ON the personal level, this same problem can lead to people saying, " I don't want anyone to know my business! " because they are saying that they understand that what they may express can change as it moves through others, and what happens is that they receive a completely different story about what they are doing. That new definition, filled with labels, is avoided because it means going back and clearing it all up- which of course, occupies attention. The greatest fear is being defined as that watered down and colored information. Yet, understanding this and seeing it in real time, can be the means of explaining this, because how this works can be understood. I find when I take the time to do this, it does tend to calm things down. The ripples of emotional movement are not as big as we may believe.

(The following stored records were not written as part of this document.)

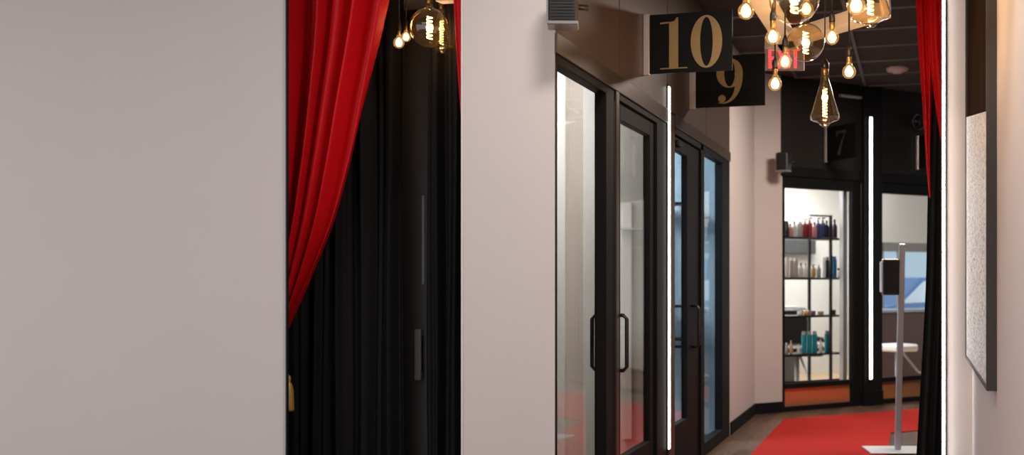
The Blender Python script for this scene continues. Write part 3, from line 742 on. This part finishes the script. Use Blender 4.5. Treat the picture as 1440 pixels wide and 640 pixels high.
def bottle_meshes(w, h, kind):
    r = w/2
    if kind == 'pump':
        b = MB().lathe([(0, 0), (r*.92, 0), (r, .006), (r, h*.66), (r*.85, h*.72), (r*.35, h*.76), (r*.33, h*.8), (0, h*.8)], n=14, cap=False)
        c = MB().lathe([(r*.42, h*.8), (r*.42, h*.87), (r*.15, h*.88), (r*.15, h*.95), (0, h*.95)], n=10, cap=False); c.box((r*.35, 0, h*.97), (r*.6, r*.2, h*.03))
    elif kind == 'tube':
        b = MB().lathe([(0, 0), (r*.95, 0), (r, .005), (r, h*.82), (r*.9, h*.85), (0, h*.85)], n=14, cap=False)
        c = MB().lathe([(r*.8, h*.85), (r*.8, h*.99), (r*.6, h), (0, h)], n=12, cap=False)
    elif kind == 'jar':
        b = MB().lathe([(0, 0), (r*.9, 0), (r, .01), (r, h*.7), (r*.9, h*.75), (0, h*.75)], n=14, cap=False)
        c = MB().lathe([(r*.98, h*.75), (r*.98, h*.98), (r*.9, h), (0, h)], n=14, cap=False)
    else:
        b = MB().lathe([(0, 0), (r*.92, 0), (r, .006), (r, h*.6), (r*.8, h*.7), (r*.38, h*.77), (r*.36, h*.82), (0, h*.82)], n=14, cap=False)
        c = MB().lathe([(r*.45, h*.82), (r*.45, h*.97), (r*.35, h), (0, h)], n=10, cap=False)
    return b, c
def bottle(x, y0, y1, wpx, shelf, kind, col, capcol, label, cat='bottle', group=None, dn_=-.09, nm=None):
    z = SH[shelf]+.0005; hgt = (y1-y0)/F*11.5; w = min(wpx/F*11.5, .09)
    p = FA.p(a_of(x, SN+dn_), SN+dn_, z); t_ = thing(nm or 'bottle', p, label, cat, group)
    b, c = bottle_meshes(w, hgt, kind)
    part('body', mesh_of(b, col), t_); part('cap', mesh_of(c, capcol), t_); return t_
blk = bmat('black', (.012, .012, .014)); wht = bmat('white', (.72, .70, .68)); redb = bmat('red', (.28, .02, .03)); pnk = bmat('pink', (.55, .22, .22))
nav = bmat('navy', (.012, .03, .11)); pur = bmat('purple', (.06, .035, .08)); gry = bmat('grey', (.33, .31, .30)); tl_ = bmat('teal', (.0, .24, .30)); blu = bmat('blue', (.10, .32, .66))
tan = bmat('tan', (.40, .27, .14)); clr = bmat('cream', (.62, .56, .50)); ora = bmat('orange', (.6, .26, .06)); cop = bmat('copper', (.62, .36, .22))
g1 = 'bottles on the top shelf'
row = [(1105.5, 311, 8, 'tube', blk, blk, 'black bottle at the left end of the top shelf'),
 (1111.5, 314, 6.5, 'plain', pnk, redb, 'small rose bottle second from left on the top shelf'),
 (1117, 311, 7, 'plain', clr, gry, 'cream bottle third from left on the top shelf'),
 (1124.5, 311, 8.5, 'tube', gry, wht, 'grey bottle left of the red bottles on the top shelf'),
 (1132, 307, 7.5, 'pump', redb, pnk, 'leftmost red pump bottle on the top shelf'),
 (1138.5, 305, 8, 'pump', redb, redb, 'middle red pump bottle on the top shelf'),
 (1145.5, 311, 7, 'plain', pnk, redb, 'pinkish red bottle right of the red pumps on the top shelf'),
 (1150.5, 305, 6.5, 'pump', nav, nav, 'first navy bottle beside the red ones on the top shelf'),
 (1157, 304, 8, 'pump', nav, nav, 'tall navy pump bottle in the middle of the blue group, top shelf'),
 (1162.5, 308, 6.5, 'plain', bmat('ink', (.012, .014, .03)), blk, 'ink dark bottle at the shelf upright on the top shelf'),
 (1173.5, 306, 8, 'plain', pur, pur, 'dark purple bottle at the right end of the top shelf')]
for x, y, w, k, c, cc, lb in row: bottle(x, y, 333.5, w, 0, k, c, cc, lb, group=g1)
g2 = 'bottles on the second shelf'
row = [(1106.5, 361, 6.5, 'tube', clr, clr, 'cream tube at the left end of the second shelf'), (1113, 362, 6, 'tube', gry, wht, 'grey tube second from left on the second shelf'),
 (1119, 362, 7, 'tube', bmat('taupe', (.42, .36, .33)), clr, 'taupe tube third from left on the second shelf'), (1126, 369, 7.5, 'plain', clr, gry, 'short cream bottle left of the upright, second shelf'),
 (1132.5, 369, 6.5, 'plain', wht, bmat('lilac', (.42, .36, .46)), 'white bottle with lilac cap by the upright, second shelf'), (1143.5, 371, 7.5, 'pump', tan, blk, 'tan pump bottle with black top on the second shelf'),
 (1151, 371, 7, 'plain', gry, wht, 'clear grey bottle right of the tan pump, second shelf'), (1158.5, 361, 4.5, 'tube', wht, wht, 'slim white tube on the second shelf'),
 (1163.2, 360, 5, 'tube', blk, gry, 'slim black tube by the second upright, second shelf'), (1172.5, 359, 9, 'tube', blu, blu, 'bright blue tube at the right of the second shelf')]
for x, y, w, k, c, cc, lb in row: bottle(x, y, 390, w, 1, k, c, cc, lb, group=g2)
bottle(1181, 376, 390, 7, 1, 'jar', wht, blk, 'small white jar beyond the blue tube, second shelf', 'jar', None, nm='jar')
g3 = 'jars on the third shelf'
for x, y, w, c, cc, lb in [(1125, 437, 8, wht, wht, 'low white jar on the left of the third shelf'), (1134, 436, 9, ora, wht, 'orange jar in the middle of the third shelf'),
   (1143, 437, 8, bmat('plum', (.16, .07, .16)), pur, 'plum jar right of the orange jar, third shelf'), (1154, 438, 9, tan, blk, 'tan jar with black lid near the second upright, third shelf'), (1172, 436, 7, redb, blk, 'red jar at the right of the third shelf')]:
    bottle(x, y, 443, w, 2, 'jar', c, cc, lb, 'jar', g3, nm='jar')
g4 = 'teal bottles on the lowest shelf'
for x, lb in [(1130.5, 'leftmost teal bottle on the lowest shelf'), (1138, 'second teal bottle from the left on the lowest shelf'), (1145.5, 'third teal bottle from the left on the lowest shelf'), (1163, 'teal bottle standing apart by the second upright, lowest shelf')]:
    bottle(x, 466, 497, 7.4, 3, 'tube', tl_, gry, lb, group=g4)
for x, y, w, c, cc, lb in [(1106, 481, 5, gry, wht, 'short grey bottle at the left end of the lowest shelf'), (1112.5, 478, 5, cop, cop, 'slim copper bottle left of the teal ones, lowest shelf'), (1123, 484, 4.5, wht, wht, 'short white bottle just left of the teal ones, lowest shelf'), (1154, 478, 5, wht, clr, 'white tube right of the three teal bottles, lowest shelf')]:
    bottle(x, y, 497, w, 3, 'plain', c, cc, lb, group='small bottles on the lowest shelf')

# salon furniture further in
def salon_chair(s, n, rot, col, label, back=True):
    p = FA.p(s, n, .012); t_ = thing('salon_chair', p, label, 'chair', 'salon chairs'); c, s2 = math.cos(rot), math.sin(rot)
    ax = (V3((c, s2, 0)), V3((-s2, c, 0)), UP)
    MB().lathe([(0, 0), (.28, 0), (.28, .012), (.05, .03), (.03, .04), (.03, .40), (0, .40)], p, 24, False).build('pedestal', 'grey', t_)
    MB().box(p+UP*.47, (.27 if back else .19, .26 if back else .19, .07 if back else .045), ax, .04).build('seat', col, t_)
    if back: MB().box(p+UP*.74+ax[1]*.27, (.25, .05, .24), (ax[0], (ax[1]+UP*.12).normalized(), (UP-ax[1]*-.12).normalized()), .04).build('backrest', col, t_)
    for k in ((-1, 1) if back else ()): MB().box(p+UP*.60+ax[0]*.29*k, (.035, .22, .03), ax, .02).build('armrest', col, t_)
    MB().tube([p+UP*.40-ax[1]*.1, p-ax[1]*.38+UP*.14, p-ax[1]*.46+UP*.12], .014, 8).build('footrest', 'grey', t_)
salon_chair(a_of(1106, -1.9), -1.7, .5, 'black', 'black salon chair behind the lit shelving window')
wn = FR((0, 0), (0, 1))
FA.box(b := MB(), a_of(1090, -2.4), a_of(1135, -2.2), -2.8, -2.4, .012, .98, .01); cb = tag(b.build('cabinet', 'shade'), 'dark grey cabinet low behind the shelving bottles', 'cabinet')
FA.box(b := MB(), a_of(1090, -2.4)-.01, a_of(1135, -2.2)+.01, -2.81, -2.39, .981, 1.0, .003); b.build('cabinet_top', 'white', cb)
FA.box(b := MB(), a_of(1090, -3.05), a_of(1148, -3.05), -3.19, -3.05, onp(1120, 357, FA.p(0, -3.05, 0), FA.n).z, onp(1120, 337, FA.p(0, -3.05, 0), FA.n).z, .01); tag(b.build('wall_mirror', 'shade'), 'dark grey wall panel seen between the first and second shelf', 'panel')
# right window room: soffit, exterior window frame, counter, car outside
q = lambda x, n: a_of(x, n)
zs_ = onp(1265, 341, FA.p(0, -1.72, 0), FA.n).z
FA.box(b := MB(), a_of(1222, -1.75), 5.9, -1.8, -1.72, zs_, 2.9); struct('trim_13', b, 'whitepaint')
zw = onp(1265, 354, FA.p(0, -RD, 0), FA.n).z
mb = MB(); FA.box(mb, uS, 6.0, -RD-.05, -RD, 0, .78); FA.box(mb, uS, 6.0, -RD-.05, -RD, zw, 2.9)
FA.box(mb, q(1264, -RD), q(1272, -RD), -RD-.05, -RD, .78, 2.3)
FA.box(mb, uS, q(1243, -RD), -RD-.05, -RD, .78, 2.3)
struct('window_5', mb, mat('window_grey', (.30, .30, .30), .6))
cn = MB(); FA.box(cn, q(1233, -2.1), 5.0, -2.5, -2.05, .012, .90, .01); ct = tag(cn.build('counter', 'maroon'), 'maroon reception counter seen through the right shop window', 'counter')
FA.box(b := MB(), q(1233, -2.1)-.01, 5.01, -2.51, -2.03, .901, .94, .004); b.build('counter_top', mat('blue_grey_top', (.30, .34, .40), .3), ct)
salon_chair(q(1262, -1.4), -1.4, 2.4, 'white', 'white backless salon stool low behind the right shop window', False)
# street
FA.box(b := MB(), -3, 12, -14, -RD-.1, -.04, -.002); struct('trim_14', b, 'asphalt')
cp = FA.p(q(1285, -5.2), -5.2, 0); car = thing('car', cp, 'blue car parked outside, seen through the right shop window', 'car')
prof = [(-2.0, .35), (-2.05, .62), (-1.95, .82), (-1.25, .92), (-.65, 1.38), (.55, 1.42), (1.25, 1.0), (1.95, .86), (2.05, .6), (2.0, .35)]
MB().prism(prof, cp-FA.n*.8, FA.u, UP, FA.n, 1.6).build('body', 'bluecar', car)
MB().prism([(-1.12, .95), (-.6, 1.32), (.5, 1.36), (1.08, 1.0)], cp-FA.n*.81, FA.u, UP, FA.n, 1.62).build('side_glass', mat('car_glass', (.70, .82, .90), .05), car)
for u in (-1.25, 1.25):
    for n in (-.75, .75):
        c_ = cp+FA.u*u+FA.n*n+UP*.32; MB().tube([c_-FA.n*.09, c_+FA.n*.09], .32, 20).build('wheel', 'tyre', car)

# small furnishings of the near studio
cs0, cs1 = u_of(790, -.5), u_of(800, -.5)
def sheer_fn(u, v):
    z = 2.75-2.7*v; return V3((-1.985-.115*u+.018*math.sin(u*34), 5.95+.65*u, z))
o = MB().grid(sheer_fn, 60, 8).build('sheer_curtain', 'sheer'); solid(o, .003); tag(o, 'pale sheer curtain inside the room behind the near glass panel', 'curtain')
pY = ym-.075
xp0, xp1 = onp(875.5, 393, V3((0, pY, 0)), npl).x, onp(889, 393, V3((0, pY, 0)), npl).x
pz1 = onp(882, 285, V3((0, pY, 0)), npl).z
pn = thing('poster_panel', V3(((xp0+xp1)/2, pY, .3)), 'bright white upright panel in the room behind the first glass door', 'panel')
MB().box(((xp0+xp1)/2, pY, (.3+pz1)/2), ((xp1-xp0)/2, .012, (pz1-.3)/2), None, .002).build('board', mat('panel_white', (.86, .85, .83), .5), pn)
zl = onp(882, 322, V3((0, pY, 0)), npl).z
MB().box(((xp0+xp1)/2+.03, pY-.035, zl), ((xp1-xp0)/2+.06, .02, .008)).build('ledge', 'frost', pn)
# blue room shelf
hs = thing('wall_shelf', V3((-1.95, y_b-.1, 1.1)), 'dark wall shelf rack in the blue lit room behind the second glass door', 'shelf')
PS = V3((0, y_b-.05, 0))
for yy in (288, 430, 476):
    z = onp(955, yy, PS, npl).z; xx = onp(955, yy, PS, npl).x
    MB().box((xx, y_b-.12, z), (.16, .09, .012)).build('board', 'black', hs)
MB().box((onp(955, 393, PS, npl).x-.13, y_b-.05, 1.35), (.012, .012, .62)).build('rail', 'black', hs)

# ------------------------------------------------------------------ lights
def area(loc, rot, size, e, c=(1, 1, 1), sy=None):  # lamps out of view that brighten the rooms, lobby and hall
    l = bpy.data.lights.new('unseen_lamp', 'AREA'); l.size = size; l.energy = e; l.color = c
    if sy: l.shape = 'RECTANGLE'; l.size_y = sy
    o = bpy.data.objects.new('unseen_lamp', l); COL.objects.link(o); o.location = loc; o.rotation_euler = rot; return o
area((-2.8, 6.15, 2.88), (0, 0, 0), 1., 46, (1, .97, .94))
area((-2.7, 8.2, 2.88), (0, 0, 0), .8, 85, (.62, .83, 1.))  # added blue lamp standing in for daylight in this room
sl = FA.p(.45, -1.6, 2.88); area(sl, (0, 0, 0), .9, 75, (1, .97, .93)); area(FA.p(2.3, -2.2, 2.88), (0, 0, 0), .9, 70, (1, .97, .93))
sl = FA.p(sP1+.9, -1.0, 2.88); area(sl, (0, 0, 0), .9, 30, (1, .97, .93))
area((-2.6, 1.6, HC-.05), (0, 0, 0), 1.6, 26, (1, .95, .92))
area((.25, 9.0, HC-.03), (0, 0, 0), .8, 105, (1, .85, .74))  # added to brighten the pale wall at the hall end
area((-.9, 3.3, HC-.03), (0, 0, 0), .4, 36, (1, .90, .83))  # added warm fill for the wall facing us

w = bpy.data.worlds.new('World'); sc.world = w; w.use_nodes = True; nt = w.node_tree
bg = nt.nodes['Background']; tc = nt.nodes.new('ShaderNodeTexCoord'); sx = nt.nodes.new('ShaderNodeSeparateXYZ'); cr = nt.nodes.new('ShaderNodeValToRGB')
mr = nt.nodes.new('ShaderNodeMapRange'); mr.inputs[1].default_value = -1; mr.inputs[2].default_value = 1
nt.links.new(tc.outputs['Generated'], sx.inputs[0]); nt.links.new(sx.outputs[1], mr.inputs[0]); nt.links.new(mr.outputs[0], cr.inputs[0]); nt.links.new(cr.outputs[0], bg.inputs[0])
cr.color_ramp.elements[0].color = (1., .955, .95, 1); cr.color_ramp.elements[1].color = (.28, .36, .43, 1)
bg.inputs[1].default_value = 1.8
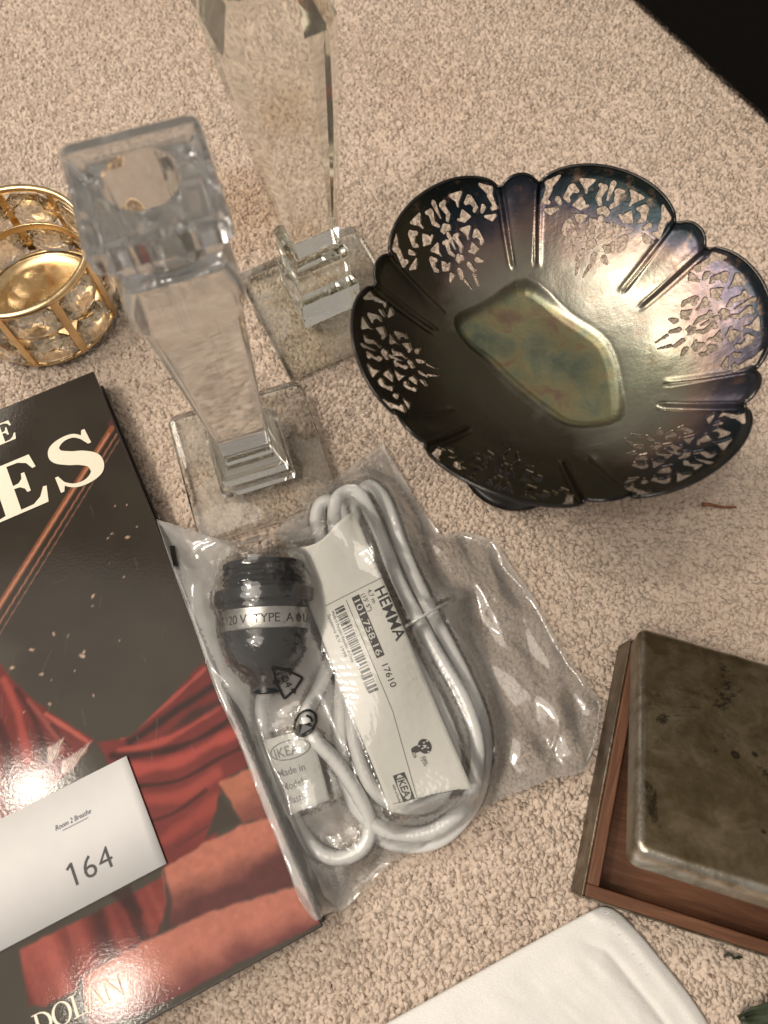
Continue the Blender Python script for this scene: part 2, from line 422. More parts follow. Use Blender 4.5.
candlestick((-0.0350, 0.2650, 0.0004), R(26.0), (R(-0.4), R(-2.6)),
    'taller crystal candlestick with sharp square edges, its top cut off, beside the bowl',
    {'g': glass_mat('crystal_back', (0.985, 0.985, 0.965, 1), 1.49, 0.035, 0.03, 8.2, 0.10, 0.03), 'b': glass_mat('crystal_back_foot', (0.99, 0.99, 0.97, 1), 1.49, 0.0, 0.08, 5.3), 's': slab_glass('crystal_back_base', (0.975, 0.975, 0.945, 1), 0.24, 5.3)},
    [('base_plate', [(0.6, 36.6, 1.2), (1.2, 37.4, 1.6), (7.6, 37.5, 1.6), (11.8, 34.5, 1.4)], None, 's'),
     ('stepped_foot', [(12.0, 16.6, 0.5), (12.6, 17.2, 0.6), (32, 17.2, 0.6), (37, 14.8, 0.5), (37.5, 14.6, 0.5), (58, 14.6, 0.5), (62, 12.6, 0.5)], None, 'b'),
     ('stem', [(62.2, 11.4, 0.6), (62.8, 11.9, 0.8), (184, 22.0, 6.0), (196, 15.0, 3.0), (201, 14.6, 2.6), (206, 15.4, 2.0)], None, 'g'),
     ('candle_socket', [(206.3, 15.5, 1.6), (210, 19.6, 2.0), (232, 19.8, 2.0), (235, 17.8, 1.8)], (10.2, 18, 9.4), 'g')], True)

# ------------------------------------------------------------------ gold votive holder with crystal stones
def build_votive():
    t = MT('gold_plate'); t.set(Base_Color=(0.83, 0.62, 0.36, 1), Metallic=1.0, Roughness=0.16)
    v = t.coords(); n = t.noise(v, 140, 4)
    t.l(t.ramp(n, [(0.3, (0.74, 0.52, 0.27, 1)), (0.7, (0.88, 0.66, 0.38, 1))]), t.b.inputs['Base Color'])
    t.l(t.ramp(n, [(0.3, 0.16), (0.7, 0.30)]), t.b.inputs['Roughness'])
    gold = t.m
    cryst = glass_mat('cut_stone', (1, 0.985, 0.95, 1), 1.72, 0.0, 0.0, 2.0, 0.0, 0.0, 0.22)
    Rv = 0.0405; H = 0.050; e = empty('votive_holder', (-0.1945, 0.2640, 0.0006), R(0))
    def ring(name, r, z, w, h):
        pr = [(r - w, z - h), (r + w, z - h), (r + w * 1.2, z - h * .5), (r + w * 1.2, z + h * .5), (r + w, z + h), (r - w, z + h), (r - w * 1.1, z + h * .4), (r - w * 1.1, z - h * .4), (r - w, z - h)]
        V, F = lathe(pr, 96); return mesh(name, V, F, gold, e, True)
    ring('top_ring', Rv, H, 0.0014, 0.0014); ring('middle_band', Rv - 0.0042, 0.0255, 0.0004, 0.0022); ring('bottom_ring', Rv - 0.0018, 0.0012, 0.0009, 0.0010)
    # shallow polished dish filling the bottom
    V, F = lathe([(0.0, 0.0040), (0.006, 0.0037), (0.014, 0.0024), (0.026, 0.0022), (0.0322, 0.0026), (0.0338, 0.0042), (0.0346, 0.0046), (0.0352, 0.0040), (0.0345, 0.0016), (0.030, 0.0012), (0.015, 0.0011), (0.0, 0.0010)], 72)
    mesh('dish', V, F, gold, e, True)
    a0 = R(-91.0 + 1.0); NB = 9
    bm = bmesh.new(); box_bm(bm, -0.0009, 0.0012, -0.0022, 0.0022, 0.0030, H - 0.0013); bmesh.ops.bevel(bm, geom=bm.edges[:], offset=0.0003, segments=2, affect='EDGES')
    bar_me = bpy.data.meshes.new('bar'); bmesh.ops.recalc_face_normals(bm, faces=bm.faces[:]); bm.to_mesh(bm_me := bar_me); bm.free(); bar_me.materials.append(gold)
    # one cut stone: octagonal girdle, table in front, keel behind, facets between
    def stone():
        w, h = 0.0118, 0.0112; g = [(w, h * .55), (w * .62, h), (-w * .62, h), (-w, h * .55), (-w, -h * .55), (-w * .62, -h), (w * .62, -h), (w, -h * .55)]
        V = [(0.0006, y, z) for y, z in g] + [(-0.0006, y, z) for y, z in g]
        V += [(0.0030, (g[i][0] + g[(i + 1) % 8][0]) * .5 * .74, (g[i][1] + g[(i + 1) % 8][1]) * .5 * .74) for i in range(8)]      # 16..23
        V += [(0.0048, y * .40, z * .38) for y, z in g]                                                                      # 24..31 table
        V += [(-0.0034, 0, 0)] + [(-0.0024, (g[i][0] + g[(i + 1) % 8][0]) * .5 * .55, (g[i][1] + g[(i + 1) % 8][1]) * .5 * .55) for i in range(8)]
        F = []
        for i in range(8):
            j = (i + 1) % 8; p_ = (i - 1) % 8
            F += [(i, j, j + 8, i + 8), (i, i + 16, j), (i, i + 24, i + 16), (i, p_ + 16, i + 24), (i + 24, (i + 1) % 8 + 24, i + 16)]
            F += [(i + 8, 33 + i, j + 8), (i + 8, 33 + p_, 33 + i), (33 + p_, 32, 33 + i)]
        F.append(tuple(range(24, 32)))
        bm = bmesh.new(); vs_ = [bm.verts.new(v) for v in V]
        for f in F: bm.faces.new([vs_[q] for q in f])
        bmesh.ops.recalc_face_normals(bm, faces=bm.faces[:]); me = bpy.data.meshes.new('stone'); bm.to_mesh(me); bm.free(); me.materials.append(cryst); return me
    st_me = stone()
    V, F = tube(catmull([(0.0, 0, -0.0008), (0.0006, 0.0022, -0.0012), (0.0, 0.0044, 0.0), (-0.0006, 0.0022, 0.0012)], 5, True), 0.00042, 6, True)
    lk_me = bpy.data.meshes.new('link'); lk_me.from_pydata([tuple(map(float, q)) for q in V], [], F); lk_me.materials.append(gold); lk_me.polygons.foreach_set('use_smooth', [True] * len(F))
    def put(name, me, x, y, z, rz, par=e):
        o = bpy.data.objects.new(name, me); col.objects.link(o); o.parent = par; o.location = (x, y, z); o.rotation_euler = (0, 0, rz); return o
    for k in range(NB):
        a = a0 + 2 * math.pi * k / NB; put('bar', bar_me, Rv * math.cos(a), Rv * math.sin(a), 0, a)
        am = a + math.pi / NB; ra = Rv * math.cos(math.pi / NB) + 0.0002
        for z in (0.0130, 0.0366):
            s = put('stone', st_me, ra * math.cos(am), ra * math.sin(am), z, am)
            put('link', lk_me, -0.0012, 0.0090, 0, 0, s); l2 = put('link', lk_me, -0.0012, -0.0090, 0, R(180), s)
    tag(e, 'round gold votive holder set with rows of cut crystal stones', 'votive holder')
build_votive()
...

What I am attempting to describe here, is that I find that remembering how development works, as the model of the pyramid as a kind of mirror of development, I can use what information comes at me, to gage not only the " static" information, but also the goal, as the potential of another, like a way to look for that zone of proximal development in another as that point where they are able to take in new perspectives. Or, to realize certain sequences in development even within emotional/feeling chaos and the inherent potential of a person. Or, I find this helps me stay on track within the what, where, who,why and when.
Anyway, I found it interesting that I had the " idea" come up this week that I was standing in a game of telephone, and how I could use a means to help me remain stable within that, to let things go, reform in more effective ways, to communicate to the potential in another, and/or realize a greater potency as facilitating greater presence in how this all works.